Christopher T. Lewis received his Ph.D. from Harvard University in Romance Languages & Literatures with an emphasis in Portuguese & Luso-Brazilian Literatures. He joined the faculty of the University of Utah in 2012. Prof. Lewis is Chair of the Department of World Languages & Cultures, directs the Portuguese & Brazilian Studies program, and sits on the Faculty Advisory Board for the Center for Latin American Studies. His research and teaching focus on 21st-century Brazilian Literature, Machado de Assis, time studies, and intersections of music, politics, literature, and cinema throughout the Portuguese-speaking world.

 

His most recent articles address the nature of creation via the Word in novels by Bernardo Carvalho (in Hispania); contrapuntal textual variants in reading Machado de Assis (in Machado de Assis em linha); the coloniality of time in two contemporary Brazilian films (in Journal of Lusophone Studies); the convergence of prose and poetry in the work of Machado de Assis (in Hispania); the concept of writing after postmodernism in the novels of Santiago Nazarian (in Luso-Brazilian Review); an exploration of linguistic identity in the novels of Chico Buarque (in Chasqui); and a comparative study of the novelist João Guimarães Rosa and the composer Arnold Schoenberg (in ellipsis).

 

Prof.
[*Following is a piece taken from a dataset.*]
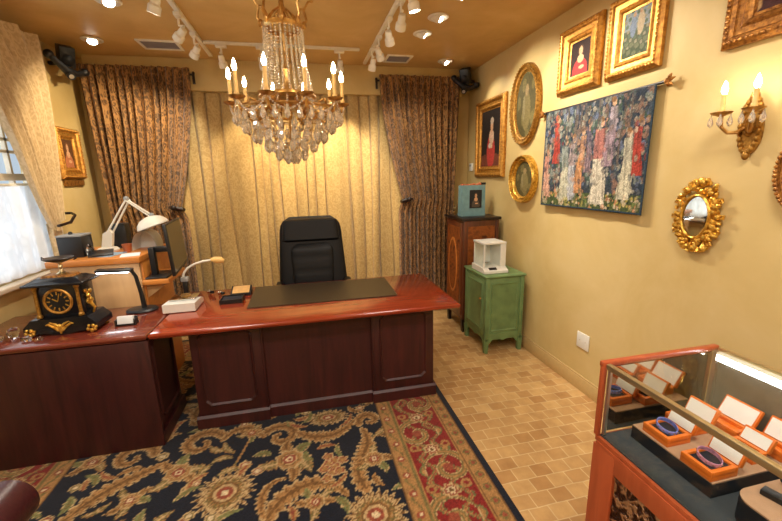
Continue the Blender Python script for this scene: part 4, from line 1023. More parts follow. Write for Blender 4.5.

Lewis’s teaching has garnered accolades at the national, university, and college levels. In 2019, he received the University of Utah’s Early Career Teaching Award, which recognizes significant contributions to teaching at the university through new and innovative methods. In 2018, he was the winner of the Ramona W. Cannon Award, which has been awarded since 1976 to a professor who exemplifies outstanding contributions to the teaching of the humanities at the University of Utah. In 2016, the Consortium of Latin American Studies Programs (CLASP) distinguished Prof. Lewis with its Junior Faculty Teaching Award, a national award presented annually to one pre-tenure university professor from across all fields in Latin American Studies for outstanding pedagogy, mentoring success, community involvement, and incorporation of research into the classroom experience. He frequently teaches courses on Brazilian Literature, Brazilian identity reflected through film, Brazilian popular music and politics, the Lustropicalist myth, the fantastic and sci-fi in Brazilian Literature, and a comparative literature course on the literary legacy of Mormonism.

 

Previously, he was Assistant Professor of Portuguese at the United States Military Academy at West Point, where he received the Commander’s Award for Civilian Service. He has also taught at Middlebury College and Harvard University, where he was awarded the Derek C. Bok Award for Excellence in the Teaching of Undergraduates. Students that Prof. Lewis has mentored have been recognized for their research with awards such as the Outstanding Undergraduate Researcher Award, from the University of Utah’s College of Humanities, and the Hoopes Prize for Outstanding Scholarly Work, from Harvard University.

 

As a composer and arranger, he is a member of the American Society of Composers and Publishers (ASCAP) and his work has been performed internationally.